>>>
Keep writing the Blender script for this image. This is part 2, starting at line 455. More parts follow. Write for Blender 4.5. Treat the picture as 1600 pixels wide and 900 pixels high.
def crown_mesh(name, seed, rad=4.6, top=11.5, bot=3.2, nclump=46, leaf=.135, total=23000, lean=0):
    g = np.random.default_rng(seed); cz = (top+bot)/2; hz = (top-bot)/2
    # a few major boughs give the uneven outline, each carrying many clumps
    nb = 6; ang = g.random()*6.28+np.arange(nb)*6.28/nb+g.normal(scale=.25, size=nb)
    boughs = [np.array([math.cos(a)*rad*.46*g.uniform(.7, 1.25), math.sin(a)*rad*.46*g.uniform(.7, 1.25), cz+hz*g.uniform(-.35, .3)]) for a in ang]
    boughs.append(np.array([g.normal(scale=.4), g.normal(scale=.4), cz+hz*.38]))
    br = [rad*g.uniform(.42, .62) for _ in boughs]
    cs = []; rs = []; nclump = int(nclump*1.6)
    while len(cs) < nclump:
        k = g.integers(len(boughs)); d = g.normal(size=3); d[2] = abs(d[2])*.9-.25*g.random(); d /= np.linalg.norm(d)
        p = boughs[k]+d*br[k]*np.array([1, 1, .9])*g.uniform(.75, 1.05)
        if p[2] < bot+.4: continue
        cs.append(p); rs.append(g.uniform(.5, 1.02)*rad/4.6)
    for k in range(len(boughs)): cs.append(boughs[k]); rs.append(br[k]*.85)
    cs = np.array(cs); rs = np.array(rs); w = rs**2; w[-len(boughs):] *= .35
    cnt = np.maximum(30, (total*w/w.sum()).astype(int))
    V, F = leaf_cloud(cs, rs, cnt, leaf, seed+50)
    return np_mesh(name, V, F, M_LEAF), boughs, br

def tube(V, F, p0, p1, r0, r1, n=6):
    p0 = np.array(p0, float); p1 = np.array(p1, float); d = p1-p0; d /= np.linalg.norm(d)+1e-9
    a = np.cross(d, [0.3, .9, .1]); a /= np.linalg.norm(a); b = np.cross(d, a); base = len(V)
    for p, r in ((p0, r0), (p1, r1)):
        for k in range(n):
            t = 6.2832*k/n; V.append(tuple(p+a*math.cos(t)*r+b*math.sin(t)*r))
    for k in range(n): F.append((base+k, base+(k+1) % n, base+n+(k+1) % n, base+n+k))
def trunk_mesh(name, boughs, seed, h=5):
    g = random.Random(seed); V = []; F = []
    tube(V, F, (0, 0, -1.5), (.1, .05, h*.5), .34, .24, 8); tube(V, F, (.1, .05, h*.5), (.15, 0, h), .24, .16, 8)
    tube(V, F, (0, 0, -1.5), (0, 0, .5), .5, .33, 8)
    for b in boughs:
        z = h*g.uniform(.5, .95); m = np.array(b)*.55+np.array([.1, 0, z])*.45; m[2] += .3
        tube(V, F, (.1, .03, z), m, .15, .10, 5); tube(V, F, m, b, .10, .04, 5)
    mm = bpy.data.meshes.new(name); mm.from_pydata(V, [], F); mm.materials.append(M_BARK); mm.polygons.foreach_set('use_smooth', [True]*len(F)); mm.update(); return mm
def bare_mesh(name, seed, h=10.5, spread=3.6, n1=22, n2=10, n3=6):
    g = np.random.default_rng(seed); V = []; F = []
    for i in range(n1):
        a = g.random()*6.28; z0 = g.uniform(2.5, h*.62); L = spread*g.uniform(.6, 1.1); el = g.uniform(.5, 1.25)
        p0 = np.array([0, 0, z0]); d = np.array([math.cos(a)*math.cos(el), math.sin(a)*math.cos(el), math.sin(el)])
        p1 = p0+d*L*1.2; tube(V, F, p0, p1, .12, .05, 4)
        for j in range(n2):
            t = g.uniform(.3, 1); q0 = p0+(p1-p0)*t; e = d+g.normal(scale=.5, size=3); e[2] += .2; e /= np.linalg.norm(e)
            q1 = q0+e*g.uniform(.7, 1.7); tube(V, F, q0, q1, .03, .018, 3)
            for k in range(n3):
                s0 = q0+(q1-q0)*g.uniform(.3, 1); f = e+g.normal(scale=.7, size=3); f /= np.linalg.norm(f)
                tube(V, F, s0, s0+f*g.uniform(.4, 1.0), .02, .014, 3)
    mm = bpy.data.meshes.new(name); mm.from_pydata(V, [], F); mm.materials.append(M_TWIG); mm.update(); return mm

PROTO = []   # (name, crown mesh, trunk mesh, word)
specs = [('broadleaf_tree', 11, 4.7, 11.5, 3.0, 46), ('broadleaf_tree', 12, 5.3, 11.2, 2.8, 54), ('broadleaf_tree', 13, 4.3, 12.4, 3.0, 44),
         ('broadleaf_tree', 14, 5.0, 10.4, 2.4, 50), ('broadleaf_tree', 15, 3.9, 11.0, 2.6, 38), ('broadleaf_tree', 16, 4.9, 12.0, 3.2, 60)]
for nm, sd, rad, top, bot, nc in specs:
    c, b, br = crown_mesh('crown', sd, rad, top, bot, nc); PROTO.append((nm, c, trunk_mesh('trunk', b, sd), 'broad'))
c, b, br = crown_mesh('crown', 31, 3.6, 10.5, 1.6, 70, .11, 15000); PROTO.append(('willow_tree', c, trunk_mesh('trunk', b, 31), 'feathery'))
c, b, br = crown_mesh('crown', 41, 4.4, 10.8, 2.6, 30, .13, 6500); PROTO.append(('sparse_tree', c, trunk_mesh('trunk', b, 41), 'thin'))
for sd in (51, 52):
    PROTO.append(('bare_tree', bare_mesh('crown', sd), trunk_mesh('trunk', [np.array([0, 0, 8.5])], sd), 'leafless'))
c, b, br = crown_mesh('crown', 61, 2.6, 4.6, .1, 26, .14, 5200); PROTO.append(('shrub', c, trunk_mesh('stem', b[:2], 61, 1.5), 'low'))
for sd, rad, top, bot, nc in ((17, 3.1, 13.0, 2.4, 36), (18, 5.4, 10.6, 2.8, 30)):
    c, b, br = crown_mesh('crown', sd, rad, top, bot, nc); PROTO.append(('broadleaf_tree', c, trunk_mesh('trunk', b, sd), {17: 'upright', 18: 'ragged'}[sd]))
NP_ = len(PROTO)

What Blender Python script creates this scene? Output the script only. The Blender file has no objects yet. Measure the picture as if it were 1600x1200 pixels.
<<<
◆ **Short exercise**: Using the data above, return each line exactly as written.

◆ **Result of this exercise**:
Keep writing the Blender script for this image. This is part 2, starting at line 455. More parts follow. Write for Blender 4.5. Treat the picture as 1600 pixels wide and 900 pixels high.
def crown_mesh(name, seed, rad=4.6, top=11.5, bot=3.2, nclump=46, leaf=.135, total=23000, lean=0):
    g = np.random.default_rng(seed); cz = (top+bot)/2; hz = (top-bot)/2
    # a few major boughs give the uneven outline, each carrying many clumps
    nb = 6; ang = g.random()*6.28+np.arange(nb)*6.28/nb+g.normal(scale=.25, size=nb)
    boughs = [np.array([math.cos(a)*rad*.46*g.uniform(.7, 1.25), math.sin(a)*rad*.46*g.uniform(.7, 1.25), cz+hz*g.uniform(-.35, .3)]) for a in ang]
    boughs.append(np.array([g.normal(scale=.4), g.normal(scale=.4), cz+hz*.38]))
    br = [rad*g.uniform(.42, .62) for _ in boughs]
    cs = []; rs = []; nclump = int(nclump*1.6)
    while len(cs) < nclump:
        k = g.integers(len(boughs)); d = g.normal(size=3); d[2] = abs(d[2])*.9-.25*g.random(); d /= np.linalg.norm(d)
        p = boughs[k]+d*br[k]*np.array([1, 1, .9])*g.uniform(.75, 1.05)
        if p[2] < bot+.4: continue
        cs.append(p); rs.append(g.uniform(.5, 1.02)*rad/4.6)
    for k in range(len(boughs)): cs.append(boughs[k]); rs.append(br[k]*.85)
    cs = np.array(cs); rs = np.array(rs); w = rs**2; w[-len(boughs):] *= .35
    cnt = np.maximum(30, (total*w/w.sum()).astype(int))
    V, F = leaf_cloud(cs, rs, cnt, leaf, seed+50)
    return np_mesh(name, V, F, M_LEAF), boughs, br

def tube(V, F, p0, p1, r0, r1, n=6):
    p0 = np.array(p0, float); p1 = np.array(p1, float); d = p1-p0; d /= np.linalg.norm(d)+1e-9
    a = np.cross(d, [0.3, .9, .1]); a /= np.linalg.norm(a); b = np.cross(d, a); base = len(V)
    for p, r in ((p0, r0), (p1, r1)):
        for k in range(n):
            t = 6.2832*k/n; V.append(tuple(p+a*math.cos(t)*r+b*math.sin(t)*r))
    for k in range(n): F.append((base+k, base+(k+1) % n, base+n+(k+1) % n, base+n+k))
def trunk_mesh(name, boughs, seed, h=5):
    g = random.Random(seed); V = []; F = []
    tube(V, F, (0, 0, -1.5), (.1, .05, h*.5), .34, .24, 8); tube(V, F, (.1, .05, h*.5), (.15, 0, h), .24, .16, 8)
    tube(V, F, (0, 0, -1.5), (0, 0, .5), .5, .33, 8)
    for b in boughs:
        z = h*g.uniform(.5, .95); m = np.array(b)*.55+np.array([.1, 0, z])*.45; m[2] += .3
        tube(V, F, (.1, .03, z), m, .15, .10, 5); tube(V, F, m, b, .10, .04, 5)
    mm = bpy.data.meshes.new(name); mm.from_pydata(V, [], F); mm.materials.append(M_BARK); mm.polygons.foreach_set('use_smooth', [True]*len(F)); mm.update(); return mm
def bare_mesh(name, seed, h=10.5, spread=3.6, n1=22, n2=10, n3=6):
    g = np.random.default_rng(seed); V = []; F = []
    for i in range(n1):
        a = g.random()*6.28; z0 = g.uniform(2.5, h*.62); L = spread*g.uniform(.6, 1.1); el = g.uniform(.5, 1.25)
        p0 = np.array([0, 0, z0]); d = np.array([math.cos(a)*math.cos(el), math.sin(a)*math.cos(el), math.sin(el)])
        p1 = p0+d*L*1.2; tube(V, F, p0, p1, .12, .05, 4)
        for j in range(n2):
            t = g.uniform(.3, 1); q0 = p0+(p1-p0)*t; e = d+g.normal(scale=.5, size=3); e[2] += .2; e /= np.linalg.norm(e)
            q1 = q0+e*g.uniform(.7, 1.7); tube(V, F, q0, q1, .03, .018, 3)
            for k in range(n3):
                s0 = q0+(q1-q0)*g.uniform(.3, 1); f = e+g.normal(scale=.7, size=3); f /= np.linalg.norm(f)
                tube(V, F, s0, s0+f*g.uniform(.4, 1.0), .02, .014, 3)
    mm = bpy.data.meshes.new(name); mm.from_pydata(V, [], F); mm.materials.append(M_TWIG); mm.update(); return mm

PROTO = []   # (name, crown mesh, trunk mesh, word)
specs = [('broadleaf_tree', 11, 4.7, 11.5, 3.0, 46), ('broadleaf_tree', 12, 5.3, 11.2, 2.8, 54), ('broadleaf_tree', 13, 4.3, 12.4, 3.0, 44),
         ('broadleaf_tree', 14, 5.0, 10.4, 2.4, 50), ('broadleaf_tree', 15, 3.9, 11.0, 2.6, 38), ('broadleaf_tree', 16, 4.9, 12.0, 3.2, 60)]
for nm, sd, rad, top, bot, nc in specs:
    c, b, br = crown_mesh('crown', sd, rad, top, bot, nc); PROTO.append((nm, c, trunk_mesh('trunk', b, sd), 'broad'))
c, b, br = crown_mesh('crown', 31, 3.6, 10.5, 1.6, 70, .11, 15000); PROTO.append(('willow_tree', c, trunk_mesh('trunk', b, 31), 'feathery'))
c, b, br = crown_mesh('crown', 41, 4.4, 10.8, 2.6, 30, .13, 6500); PROTO.append(('sparse_tree', c, trunk_mesh('trunk', b, 41), 'thin'))
for sd in (51, 52):
    PROTO.append(('bare_tree', bare_mesh('crown', sd), trunk_mesh('trunk', [np.array([0, 0, 8.5])], sd), 'leafless'))
c, b, br = crown_mesh('crown', 61, 2.6, 4.6, .1, 26, .14, 5200); PROTO.append(('shrub', c, trunk_mesh('stem', b[:2], 61, 1.5), 'low'))
for sd, rad, top, bot, nc in ((17, 3.1, 13.0, 2.4, 36), (18, 5.4, 10.6, 2.8, 30)):
    c, b, br = crown_mesh('crown', sd, rad, top, bot, nc); PROTO.append(('broadleaf_tree', c, trunk_mesh('trunk', b, sd), {17: 'upright', 18: 'ragged'}[sd]))
NP_ = len(PROTO)

What Blender Python script creates this scene? Output the script only. The Blender file has no objects yet. Measure the picture as if it were 1600x1200 pixels.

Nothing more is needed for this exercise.